Months later we believed we accomplished our objective. In addition to the excitement of the increasing value in the shares, she also enjoyed walking around DisneyLand, saying she “owned Disney”.


Another type of investment analysis that has been growing in popularity over the years, and is much more involved and scientific then my educational example above, is based on investing in socially and environmentally responsible companies. Historically, this investment strategy was referred to as “socially responsible investing” (SRI), in recent years this strategy has evolved to “environmental, social and governance” (ESG) investing.


Below we look at the current landscape of SRI/ESG investing, the growing popularity amongst financial advisors and their clients, and look at some of the top performing managers in this space.


ESG investing was thrust into the spotlight when President Trump decided to withdraw from the Paris climate agreement. Environmental responsibility and reducing carbon footprints have gained great corporate momentum over the years, even though the announcement made for a somber day around the globe, U.S. participation in the climate accord will not slow the momentum. Investor actions will have a heightened role in corporations reducing carbon footprints, void of government regulation and support.


According to EPFR Global, investors continue to pour money into SRI/ESG mutual funds and ETFs (Figure 1).
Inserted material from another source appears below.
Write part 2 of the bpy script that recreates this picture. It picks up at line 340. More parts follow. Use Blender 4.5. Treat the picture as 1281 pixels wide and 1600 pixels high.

Ending June 21, investors have funneled over $5.4 billion into SRI/ESG funds year-to-date. The withdrawal from the Paris accord didn’t slow flows either, as investors poured an additional $1.35 billion into SRI/ESG funds since June 1.


Figure 1

In a recent survey,[1] over 600 financial advisors provided insight on the driving forces behind the demand for SRI/ESG investing. 65% of the respondents said they offer SRI options to their clients, with most of the demand being driven by Millennials. Environmental concerns are the number one concern driving clients to SRI funds, followed by human rights and traditional negative screens such as guns, tobacco, and gambling.


The number of SRI/ESG investment options for individuals is also growing. In the same survey, financial advisors were asked what investment vehicles do they use to gain exposure to SRI/ESG strategies. Mutual funds are the most commonly used product at 77%, while ETFs (40%) and separately managed accounts (28%) were also mentioned. Not only are SRI/ESG investments growing in popularity, so are separately managed accounts (SMA).


When looking at the inherent benefits of SMA’s - increased transparency and customization, professional investment management, and enhanced tax strategies - one can see why SMA’s are an ideal investment vehicle for investors looking to invest in environmentally conscious companies. Investors may have different ideas of what constitutes a socially and/or environmentally conscious company, so the transparency and customizability of SMA’s helps with the ambiguity of SRI/ESG classifications.  


In figure 2, we display some of the top performing SRI/ESG managers over the past five years from the PSN Global Manager Neighborhood database. As you can see, these strategies hold their own based on return, risk, and return-risk metrics against the broad, S&P 500 index.


Figure 2

Individuals and corporations alike are putting a greater emphasis on reducing their carbon footprint, which provides investment opportunities for investors. As you can see from figure 2, investment management companies are listening, as they are providing investors with an expanding array of compelling stories.


Today’s investment world is evolving to make it easier and more accessible for financial advisors to help their clients achieve their investment objectives. Just like how SRI has evolved into ESG, investment analysis methodologies have also evolved, so have our family discussions regarding investing. They have morphed from, “wow, look how much Disney is worth” to, “why didn’t you invest in Amazon?”  Ahhh.. lesson learned.